Em pleno século XIX, quando a palavra ainda corria mais à pena do que à tecla, um padre paraibano ousou pensar diferente. João Francisco de Azevedo, nascido no sertão e formado no Recife, encontrou em um piano a chave para algo inédito: uma forma de escrever com os dedos, sem tinta nem caligrafia. Era 1861 quando apresentou, no Rio de Janeiro, sua “máquina taquigráfica”, um engenho de 16 teclas capaz de imprimir letras no papel — muito antes que o mundo conhecesse a famosa máquina de escrever da americana Remington.
O invento do padre chamava atenção pela engenhosidade. Um pedal movia o papel para a linha seguinte, enquanto a combinação das teclas formava os diversos sinais gráficos. Na Exposição Nacional, foi premiado com medalha de ouro, mas não passou dali. A máquina não foi escolhida para representar o Brasil no exterior, e Azevedo voltou ao silêncio das paróquias, com sua invenção debaixo do braço e o projeto sem proteção legal.
Anos mais tarde, uma máquina semelhante surgiria nos Estados Unidos, sob a autoria de Christopher Latham Sholes, com apoio da Remington. A história de Azevedo, então, foi se apagando como tinta velha. Mas para alguns, como o escritor Miguel Sanches Neto, a memória ainda pulsa. Em seu romance “A Máquina de Madeira”, Sanches reconta a trajetória do padre, mesclando ficção e pesquisa, e lança luz sobre o que considera um roubo intelectual: segundo relatos antigos, o projeto brasileiro teria sido levado por um agente norte-americano, que repassou os desenhos a Sholes.
O escritor também aponta para um traço profundo da história nacional: a tendência a exportar matéria-prima e importar inovação. Enquanto outros países consolidavam suas indústrias, o Brasil via sua capacidade inventiva escorrer por entre os dedos, como se criatividade bastasse sem estrutura.

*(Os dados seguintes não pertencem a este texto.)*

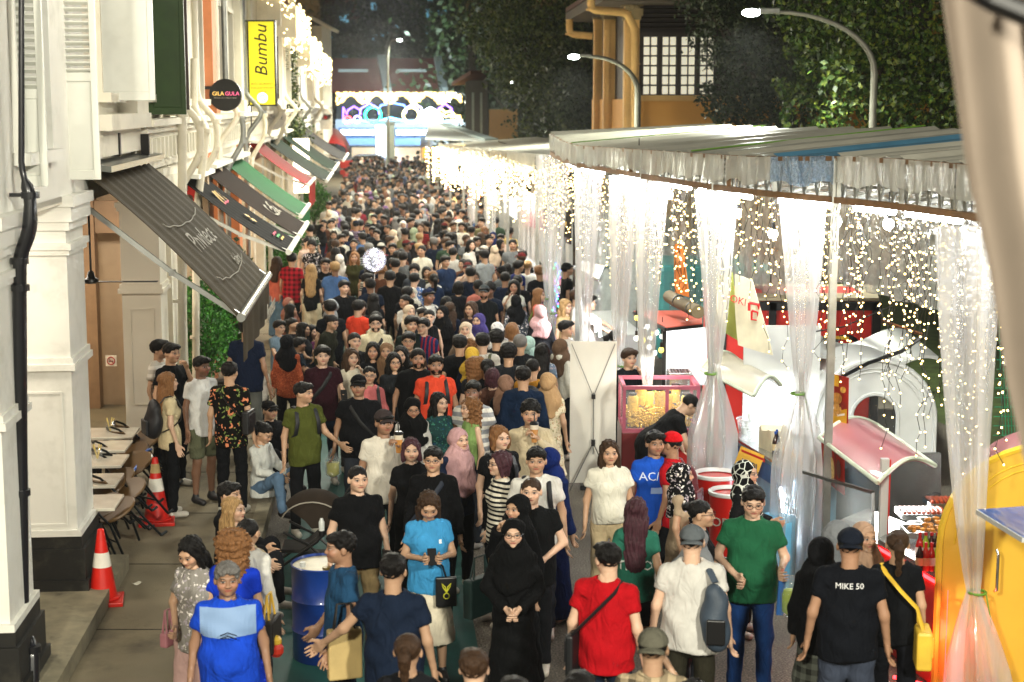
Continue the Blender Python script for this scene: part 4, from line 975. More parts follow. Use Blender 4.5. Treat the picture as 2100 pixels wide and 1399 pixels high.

João Francisco de Azevedo morreu em 1880, em silêncio, sem patente, sem fábrica, sem justiça. Foi enterrado em João Pessoa, longe do palco onde tentou mostrar ao mundo sua ideia. Seu nome, ausente dos manuais de tecnologia, ainda habita os cantos pouco iluminados da história — aqueles onde inventores trabalham mais com fé do que com recursos. E onde, às vezes, o futuro passa batido diante da invenção que não soubemos reconhecer.